Meskipun kedua riwayat itu memang ada –yaitu antara memisahkan dan menyatukan- tetapi yang dekat kepada kebenaran adalah diberikan pilihan, dan semuanya sunnah, meski riwayat tentang mengumpulkan lebih banyak dan lebih absah. Yang terpilih dalam Asy Syarh adalah memberikan pilihan, dan ia berkata, ‘Pendapat tersebut adalah pendapat Imam Yahya.’
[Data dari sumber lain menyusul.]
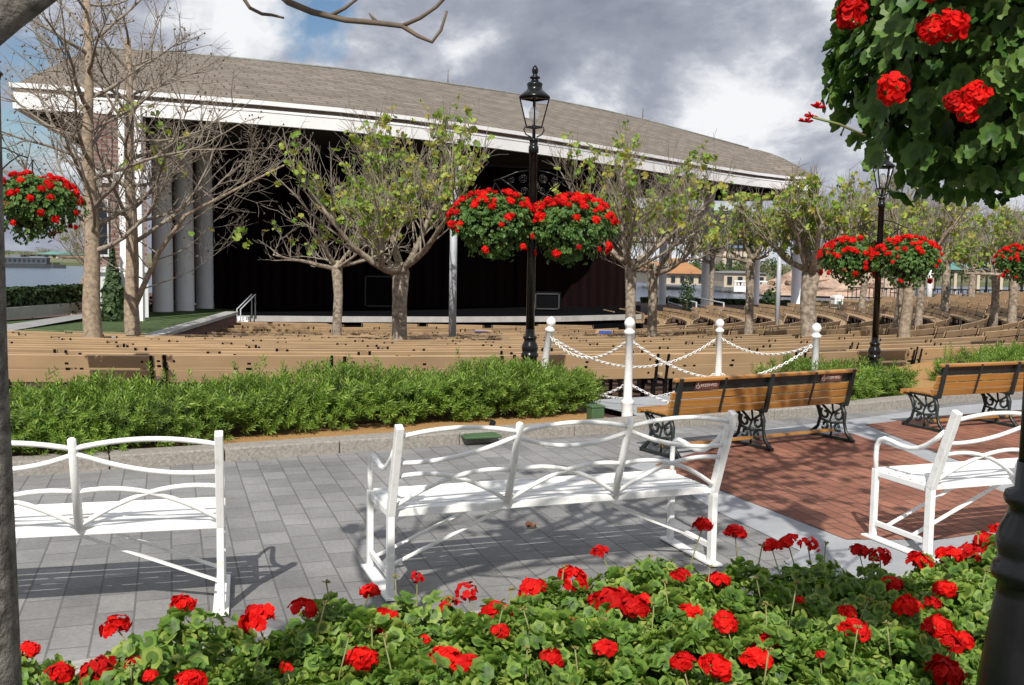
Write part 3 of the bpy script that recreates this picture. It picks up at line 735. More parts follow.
# ------------------------------------------------------------------ lamp posts and hanging baskets
Mt['lampglass']=None
m,nt_,b_=nodes('lantern_glass'); b_.inputs['Base Color'].default_value=(1,1,1,1); b_.inputs['Transmission Weight'].default_value=1; b_.inputs['Roughness'].default_value=.02; b_.inputs['IOR'].default_value=1.03; Mt['lampglass']=m
Mt['globe']=MAT('white_globe',(.8,.8,.78),(.76,.76,.74),5,.3)
ARMZ=2.66; AR=.45
def lamp_post():
    root=empty('lamp_post'); K_=Mt['black']
    b=MB(); b.lathe([(0,.17),(.05,.17),(.07,.145),(.12,.14),(.35,.118),(.58,.088),(.615,.084),(.625,.098),(.645,.103),(.665,.098),(.675,.086),(.70,.09),(.73,.096),(.765,.088),(.80,.070),(.825,.066),(.835,.078),(.85,.082),(.865,.078),(.875,.056),(.95,.052)],28); b.build('base',K_,root)
    b=MB(); b.lathe([(.95,.05),(2.2,.047),(2.95,.044),(2.955,.056),(2.99,.058),(3.03,.056),(3.035,.046),(3.08,.046),(3.09,.055),(3.11,.052),(3.12,.02),(3.22,.018)],16); b.build('pole',K_,root)
    b=MB()
    for sx_ in (-1,1):
        b.tube([(sx_*.04,0,ARMZ+.10),(sx_*.2,0,ARMZ+.07),(sx_*.36,0,ARMZ+.0),(sx_*AR,0,ARMZ-.03)],.009,6)
        def sp(cx,cz,r0,sg,ph,turns=2.2):
            b.tube([(sx_*(cx+sg*r0*(1-.8*i/16)*math.cos(ph+i*turns*6.28/16)),0,cz+r0*(1-.8*i/16)*math.sin(ph+i*turns*6.28/16)) for i in range(17)],.005,5)
        sp(.12,ARMZ+.0,.055,1,1.6); sp(.25,ARMZ-.02,.04,1,1.6,1.7); sp(.10,ARMZ-.14,.045,-1,0,1.6)
        b.tube([(sx_*.045,0,ARMZ-.28),(sx_*.12,0,ARMZ-.2),(sx_*.25,0,ARMZ-.08),(sx_*.36,0,ARMZ-.005)],.009,5)
    b.build('scroll_arm',K_,root)
    # lantern
    fr=MB(); n=4; z0,z1=3.24,3.56; r0,r1=.085,.165
    for k_ in range(n):
        a=2*math.pi*k_/n+R(90); a2=2*math.pi*(k_+1)/n+R(90)
        p0=V((r0*math.cos(a),r0*math.sin(a),z0)); p1=V((r1*math.cos(a),r1*math.sin(a),z1)); q0=V((r0*math.cos(a2),r0*math.sin(a2),z0)); q1=V((r1*math.cos(a2),r1*math.sin(a2),z1))
        fr.beam(p0,p1,.016,.016); fr.beam(p0,q0,.016,.02); fr.beam(p1,q1,.016,.02)
    for k_ in range(4):
        a=2*math.pi*k_/4+R(90); fr.tube([(.03*math.cos(a),.03*math.sin(a),3.13),(.09*math.cos(a),.09*math.sin(a),3.16),(.115*math.cos(a),.115*math.sin(a),3.21),(.10*math.cos(a),.10*math.sin(a),3.245)],.008,5)
    lt_=fr.build('lantern',K_,root)
    b=MB(); b.lathe([(3.565,.175),(3.58,.178),(3.60,.16),(3.64,.11),(3.66,.085),(3.70,.085),(3.72,.092),(3.735,.08),(3.75,.05),(3.775,.035),(3.785,.06),(3.80,.06),(3.81,.03),(3.83,.025),(3.85,.034),(3.88,.038),(3.905,.028),(3.93,.01)],20); b.build('lantern_roof',K_,lt_)
    b=MB()
    for k_ in range(n):
        a=2*math.pi*k_/n+R(90); a2=2*math.pi*(k_+1)/n+R(90)
        b.poly([(r*f*math.cos(t_),r*f*math.sin(t_),z) for r,z,t_,f in ((r0,z0,a,.99),(r0,z0,a2,.99),(r1,z1,a2,.99),(r1,z1,a,.99))])
    b.build('glass',Mt['lampglass'],lt_)
    b=MB(); b.lathe([(3.25,.02),(3.30,.02),(3.31,.035),(3.34,.052),(3.39,.058),(3.43,.05),(3.46,.03),(3.47,.008)],14); b.build('globe',Mt['globe'],lt_)
    return root
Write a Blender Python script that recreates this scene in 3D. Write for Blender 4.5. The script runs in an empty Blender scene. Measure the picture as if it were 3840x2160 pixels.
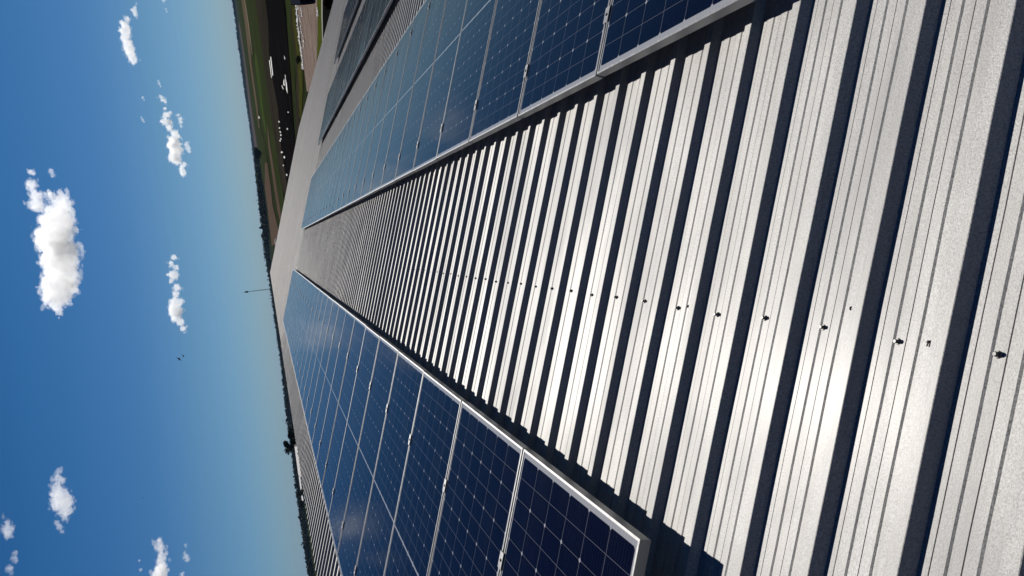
import bpy, bmesh, math, random
from mathutils import Vector, Matrix, Euler
from mathutils import noise as mnoise

scene = bpy.context.scene
rng = random.Random(7)

# ------------------------------------------------------------------ camera, sky, sun, exposure
PITCH = math.radians(17.9)                      # slope of the roof
CP, SP = math.cos(PITCH), math.sin(PITCH)
E_S = Vector((0, 1, 0))                         # along the panel rows
E_T = Vector((CP, 0, -SP))                      # down the roof slope
E_N = Vector((SP, 0, CP))                       # roof normal
EYE = Vector((0, 0, 11.5))
EYE_H = 1.3034                                  # eye above the roof pans
ORIGIN = EYE - EYE_H * E_N                      # roof point under the eye
FOC = 2871.8                                    # focal length in photo pixels (3840 wide)
ROT = ((0.98149224, -0.18488004, 0.04992345),
       (0.19124798, 0.9328768, -0.30522956),
       (0.00985842, 0.30912821, 0.95096928))


def axis(row):
    return row[0] * E_T - row[1] * E_N + row[2] * E_S


A_RIGHT, A_DOWN, A_FWD = (axis(r) for r in ROT)
cam_data = bpy.data.cameras.new('camera')
cam = bpy.data.objects.new('camera', cam_data)
scene.collection.objects.link(cam)
cam_data.sensor_width = 36.0
cam_data.lens = FOC * 36.0 / 3840.0
cam_data.clip_start = 0.05
cam_data.clip_end = 90000.0
m = Matrix.Identity(4)                          # the phone is held on its side: picture right = world down
for i in range(3):
    m[i][0] = A_DOWN[i]
    m[i][1] = A_RIGHT[i]
    m[i][2] = -A_FWD[i]
    m[i][3] = EYE[i]
cam.matrix_world = m
scene.camera = cam

SUN_V = (0.1833 * E_S - 0.0109 * E_T + 0.1585 * E_N).normalized()
SUN_EL = math.asin(SUN_V.z)
SUN_AZ = math.atan2(SUN_V.x, SUN_V.y)           # from +Y towards +X

world = bpy.data.worlds.new('World')
scene.world = world
world.use_nodes = True
wn, wl = world.node_tree.nodes, world.node_tree.links
wn.clear()
sky = wn.new('ShaderNodeTexSky')
sky.sky_type = 'NISHITA'
sky.sun_disc = False
sky.sun_elevation = SUN_EL
sky.sun_rotation = SUN_AZ
sky.altitude = 0
sky.air_density = 1.0
sky.dust_density = 0.3
sky.ozone_density = 3.0
hsv = wn.new('ShaderNodeHueSaturation')
hsv.inputs['Saturation'].default_value = 1.02
bg = wn.new('ShaderNodeBackground')
bg.inputs['Strength'].default_value = 0.053
wo = wn.new('ShaderNodeOutputWorld')
wtc = wn.new('ShaderNodeTexCoord')
wsep = wn.new('ShaderNodeSeparateXYZ')
wl.new(wtc.outputs['Generated'], wsep.inputs[0])
wr = wn.new('ShaderNodeValToRGB')               # the summer air of the place: bluer and calmer near the horizon
for _ in range(4):
    wr.color_ramp.elements.new(0.5)
for _e, (_p, _c) in zip(wr.color_ramp.elements, ((0.0, (.365, .60, 1.03)), (0.10, (.299, .511, .753)), (0.16, (.229, .45, .718)), (0.27, (.160, .424, .675)), (0.50, (.055, .20, .46)), (1.0, (.040, .155, .40)))):
    _e.position = _p
    _e.color = _c + (1,)
wl.new(wsep.outputs[2], wr.inputs[0])
wm = wn.new('ShaderNodeMix')
wm.data_type = 'RGBA'
wm.blend_type = 'MULTIPLY'
wm.inputs[0].default_value = 1.0
wl.new(sky.outputs[0], wm.inputs[6])
wl.new(wr.outputs[0], wm.inputs[7])
wl.new(wm.outputs[2], hsv.inputs['Color'])
wl.new(hsv.outputs[0], bg.inputs['Color'])
wl.new(bg.outputs[0], wo.inputs['Surface'])

sun_data = bpy.data.lights.new('sun', 'SUN')
sun_data.energy = 5.0
sun_data.angle = math.radians(0.5)
sun_data.color = (1.0, 0.95, 0.88)
sun = bpy.data.objects.new('sun', sun_data)
scene.collection.objects.link(sun)
sun.rotation_euler = SUN_V.to_track_quat('Z', 'Y').to_euler()
sun.location = (0, 60, 80)

scene.view_settings.view_transform = 'Standard'
scene.view_settings.look = 'None'
scene.view_settings.exposure = 0.2
scene.view_settings.gamma = 1.0
scene.view_settings.use_curve_mapping = False
scene.render.engine = 'CYCLES'
scene.cycles.use_denoising = True
scene.cycles.max_bounces = 22
scene.cycles.volume_bounces = 20
scene.cycles.transparent_max_bounces = 16
scene.cycles.sample_clamp_indirect = 6.0


# ------------------------------------------------------------------ helpers
def at(x, y, z=0.0):
    """Ground (or level z) point seen at photo pixel x, y."""
    d = A_RIGHT * ((2160 - y - 1080) / FOC) + A_DOWN * ((x - 1920) / FOC) + A_FWD
    return EYE + d * ((z - EYE.z) / d.z)


def far_at(x, y, dist):
    d = A_RIGHT * ((2160 - y - 1080) / FOC) + A_DOWN * ((x - 1920) / FOC) + A_FWD
    return EYE + d.normalized() * dist


def on_depth(x, y, depth_y):
    d = A_RIGHT * ((2160 - y - 1080) / FOC) + A_DOWN * ((x - 1920) / FOC) + A_FWD
    return EYE + d * (depth_y / d.y)


def mesh_obj(name, verts, faces, mat, parent=None, smooth=False):
    me = bpy.data.meshes.new(name)
    me.from_pydata([tuple(v) for v in verts], [], faces)
    me.validate()
    me.update()
    if mat is not None:
        me.materials.append(mat)
    if smooth:
        me.polygons.foreach_set('use_smooth', [True] * len(me.polygons))
    o = bpy.data.objects.new(name, me)
    scene.collection.objects.link(o)
    if parent is not None:
        o.parent = parent
    return o


def bm_obj(name, bm, mat, parent=None, smooth=False):
    me = bpy.data.meshes.new(name)
    bmesh.ops.recalc_face_normals(bm, faces=bm.faces)
    bm.to_mesh(me)
    bm.free()
    me.materials.append(mat)
    if smooth:
        me.polygons.foreach_set('use_smooth', [True] * len(me.polygons))
    o = bpy.data.objects.new(name, me)
    scene.collection.objects.link(o)
    if parent is not None:
        o.parent = parent
    return o


def empty(name, loc=(0, 0, 0), rot=(0, 0, 0)):
    o = bpy.data.objects.new(name, None)
    o.empty_display_size = 0.2
    scene.collection.objects.link(o)
    o.location = loc
    o.rotation_euler = rot
    return o


def tag(o, label=None, cat=None, group=None, kind=None):
    if label:
        o['label'] = label
    if cat:
        o['category'] = cat
    if group:
        o['group'] = group
    if kind:
        o['kind'] = kind
    return o


def add_box(bm, x0, x1, y0, y1, z0, z1, bevel=0.0):
    vs = [bm.verts.new((x, y, z)) for z in (z0, z1) for y in (y0, y1) for x in (x0, x1)]
    fs = [(0, 1, 3, 2), (4, 6, 7, 5), (0, 4, 5, 1), (2, 3, 7, 6), (0, 2, 6, 4), (1, 5, 7, 3)]
    faces = [bm.faces.new([vs[i] for i in f]) for f in fs]
    if bevel > 0:
        ed = list({e for f in faces for e in f.edges})
        bmesh.ops.bevel(bm, geom=ed, offset=bevel, segments=1, affect='EDGES')


def add_cyl(bm, p0, p1, r0, r1, n=10, caps=True):
    p0, p1 = Vector(p0), Vector(p1)
    q = (p1 - p0).to_track_quat('Z', 'Y')
    rings = []
    for p, r in ((p0, r0), (p1, r1)):
        rings.append([bm.verts.new(p + q @ Vector((r * math.cos(a), r * math.sin(a), 0)))
                      for a in [2 * math.pi * i / n for i in range(n)]])
    for i in range(n):
        bm.faces.new([rings[0][i], rings[0][(i + 1) % n], rings[1][(i + 1) % n], rings[1][i]])
    if caps:
        bm.faces.new(rings[0][::-1])
        bm.faces.new(rings[1])


class NT:
    """Tiny node-tree writer."""

    def __init__(self, name):
        self.mat = bpy.data.materials.new(name)
        self.mat.use_nodes = True
        self.t = self.mat.node_tree
        self.n, self.l = self.t.nodes, self.t.links
        self.n.clear()
        self.out = self.n.new('ShaderNodeOutputMaterial')

    def node(self, kind, **kw):
        nd = self.n.new(kind)
        for k, v in kw.items():
            setattr(nd, k, v)
        return nd

    def put(self, sock, v):
        if isinstance(v, (int, float)):
            sock.default_value = v
        elif isinstance(v, (tuple, list)):
            sock.default_value = tuple(v) if len(v) == len(sock.default_value) else tuple(v) + (1.0,)
        else:
            self.l.new(v, sock)

    def math(self, op, a, b=None, c=None, clamp=False):
        nd = self.node('ShaderNodeMath', operation=op, use_clamp=clamp)
        for i, v in enumerate((a, b, c)):
            if v is not None:
                self.put(nd.inputs[i], v)
        return nd.outputs[0]

    def mix(self, f, a, b):
        nd = self.node('ShaderNodeMix', data_type='RGBA')
        self.put(nd.inputs[0], f)
        self.put(nd.inputs[6], a)
        self.put(nd.inputs[7], b)
        return nd.outputs[2]

    def noise(self, vec, scale, detail=3.0, rough=0.5, dist=0.0):
        nd = self.node('ShaderNodeTexNoise')
        if vec is not None:
            self.l.new(vec, nd.inputs['Vector'])
        nd.inputs['Scale'].default_value = scale
        nd.inputs['Detail'].default_value = detail
        nd.inputs['Roughness'].default_value = rough
        nd.inputs['Distortion'].default_value = dist
        return nd.outputs[0]

    def ramp(self, f, stops):
        nd = self.node('ShaderNodeValToRGB')
        els = nd.color_ramp.elements
        while len(els) < len(stops):
            els.new(0.5)
        for e, (p, c) in zip(els, stops):
            e.position = p
            e.color = tuple(c) + (1.0,) if len(c) == 3 else c
        self.l.new(f, nd.inputs[0])
        return nd.outputs[0]

    def maprange(self, v, a, b, c, d):
        nd = self.node('ShaderNodeMapRange')
        self.put(nd.inputs[0], v)
        for i, q in enumerate((a, b, c, d)):
            nd.inputs[i + 1].default_value = q
        return nd.outputs[0]

    def coord(self, which='Object'):
        return self.node('ShaderNodeTexCoord').outputs[which]

    def scaled(self, vec, s):
        nd = self.node('ShaderNodeMapping')
        self.l.new(vec, nd.inputs[0])
        nd.inputs['Scale'].default_value = s
        return nd.outputs[0]

    def bump(self, h, strength, dist):
        nd = self.node('ShaderNodeBump')
        nd.inputs['Strength'].default_value = strength
        nd.inputs['Distance'].default_value = dist
        self.l.new(h, nd.inputs['Height'])
        return nd.outputs[0]

    def principled(self, **kw):
        nd = self.node('ShaderNodeBsdfPrincipled')
        for k, v in kw.items():
            self.put(nd.inputs[k.replace('_', ' ')], v)
        self.l.new(nd.outputs[0], self.out.inputs[0])
        return nd


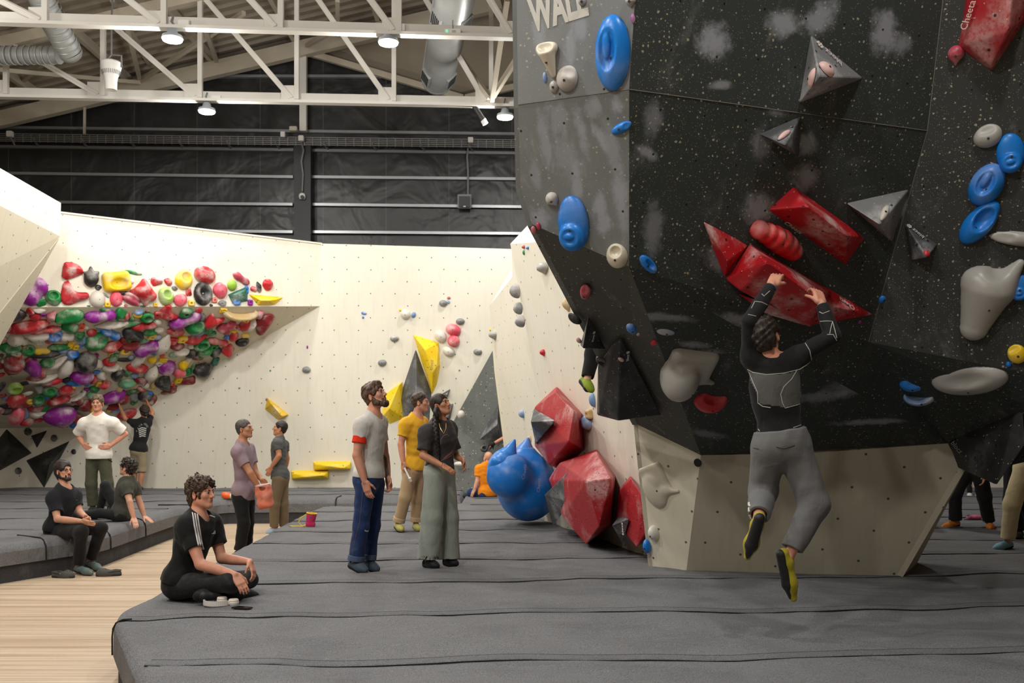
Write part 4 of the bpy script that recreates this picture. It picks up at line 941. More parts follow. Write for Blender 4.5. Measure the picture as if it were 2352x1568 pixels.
def hold_wall():
    L = []
    for txt, ox, oy in ((Z1, 0, 580), (Z2, 330, 580), (Z3, 0, 780), (Z4, 300, 760)):
        for it in txt.replace('\n', ';').split(';'):
            x, y, w_, h_, k, c, a = it.split(); L.append([ox + float(x) / 6.533, oy + float(y) / 6.533, float(w_) / 6.533, float(h_) / 6.533, k, c, float(a)])
    rs = random.Random(5)
    low = lambda x: 976 if x < 240 else 976 - (x - 240) * (976 - 716) / (700 - 240)
    fill = 0; tries = 0
    while fill < 62 and tries < 4000:                           # the many small holds half hidden between the others
        tries += 1; x = rs.uniform(-20, 600); y = rs.uniform(712, 985)
        if y > low(x) - 34: continue
        if any(abs(x - q[0]) < q[2] * .46 and abs(y - q[1]) < q[3] * .46 for q in L): continue
        w_ = rs.uniform(13, 26); L.append([x, y, w_, w_ * rs.uniform(.5, .9), rs.choice(['blob', 'strip', 'dish', 'blob', 'knob', 'fin', 'ring']), rs.choice(['red', 'darkred', 'white', 'green', 'black', 'yellow', 'white', 'teal', 'pinkdark', 'red', 'lightblue']), rs.uniform(-40, 40), 1]); fill += 1
    bands = [(0, 706, 'on the panel above the overhang'), (706, 752, 'just under the overhang lip'), (752, 800, 'high in the overhang'), (800, 850, 'mid overhang'), (850, 905, 'low in the overhang'), (905, 1200, 'along the overhang bottom')]
    ORD = ['leftmost', 'second', 'third', 'fourth', 'fifth', 'sixth', 'seventh', 'eighth', 'ninth', 'tenth', 'eleventh', 'twelfth', 'thirteenth', 'fourteenth']
    def band(y): return next(i for i, b in enumerate(bands) if b[0] <= y < b[1])
    byk = {}
    small = []
    for q in L:
        if len(q) > 7: small.append(q); continue
        byk.setdefault((band(q[1]), CN.get(q[5], q[5]), KN.get(q[4], 'rounded')), []).append(q)
    for (bi, cn, kn), qs in byk.items():
        qs.sort(key=lambda q: q[0])
        for i, q in enumerate(qs):
            x, y, w_, h_, k, c, a = q
            if len(qs) == 1: lb = f'{cn} {kn} hold, alone of its kind {bands[bi][2]}'
            else: lb = f'{cn} {kn} hold, {ORD[i]}{"" if i == 0 else " from left"} of its kind {bands[bi][2]}'
            if bi == 0: pl = PL_UP; fo = 1.0; dp = .55
            else:
                o1 = PL_U1.hit(x, y); pl = PL_U1 if x > 240 else PL_U2
                fo = 1.0; dp = .62; w_ *= 1.1; h_ *= 1.14
            hold(pl, x, y, w_, h_, k, c, a, lb, 'holds on the packed overhang', dp, fo, bolt=w_ > 22, res=8 if max(w_, h_) < 34 else 10, hmax=.42, facet=(rs.choice([0, 1, 2, 3, 4]) if k in ('blob', 'knob', 'fin', 'drop', 'L', 'wing') and c not in ('purple', 'pink', 'lime') else 0))
    obs = [hold(PL_U1 if q[0] > 240 else PL_U2, *q[:7], None, None, .6, bolt=False, res=6) for q in small]
    vs = []; fs = []; fm = []; mats = []
    for o in obs:
        b = len(vs); M_ = o.matrix_world; vs += [M_ @ v.co for v in o.data.vertices]
        mt = o.data.materials[0]
        if mt not in mats: mats.append(mt)
        fs += [[b + i for i in p.vertices] for p in o.data.polygons]; fm += [mats.index(mt)] * len(o.data.polygons)
        me = o.data; bpy.data.objects.remove(o); bpy.data.meshes.remove(me)
    c = PL_U1.hit(300, 850)
    o = mesh_obj('climbing_holds', vs, fs, mats, None, smooth=True, fmat=fm, origin=c)
    tag(o, 'many small screw-on holds crowded between the larger ones in the overhang', 'climbing holds', None, 'stuff')
hold_wall()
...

Perlu diketahui, bahwa mengumpulkannya terkadang dengan satu
ciduk, dan terkadang dengan tiga kali ciduk, sebagaimana hal itu diisyaratkan
zhahir ucapannya dalam hadits: ‘Dari satu kali sepenuh telapak tangan’ dan ‘Dari
satu ciduk’, dan juga terkadang mengumpulkannya dengan tiga kali ciduk, setiap
satu kali dari ketiganya satu ciduk, sebagaimana yang dijelaskan., ‘tiga kali
dari tiga kali sepenuh telapak tangan.’
Al Baihaqi berkata dalam As sunan setelah menyebutkan hadits
tersebut, bahwa Rasulullah berkumur-kumur dan menghembuskan air dari hidung
setiap satu kali dari satu ciduk, kemudian beliau mengulanginya tiga kali dari
tiga kali ciduk. Lebih lanjut ia menuturkan, ‘Dan hal itu ditunjukkan oleh
hadits Abdullah bin Zaid, lalu ia menyebutkannya dengan sanadnya, dan di
dalamnya disebutkan,
«ثُمَّ أَدْخَلَ يَدَهُ فِي الْإِنَاءِ فَمَضْمَضَ
وَاسْتَنْشَقَ وَاسْتَنْثَرَ ثَلَاثَ مَرَّاتٍ مِنْ ثَلَاثِ غَرْفَاتٍ مِنْ
مَاءٍ»
“Kemudian ia memasukkan tangannya ke dalam bejana, lalu
berkumur-kumur dan memasukkan air ke dalam hidung serta menghembuskannya tiga
kali dari tiga kali ciduk air.”,
kemudian ia berkata, ‘Diriwayatkan oleh Al Bukhari dalam Ash
Shahih’, dengan demikian maka jelaslah kemungkinan ini.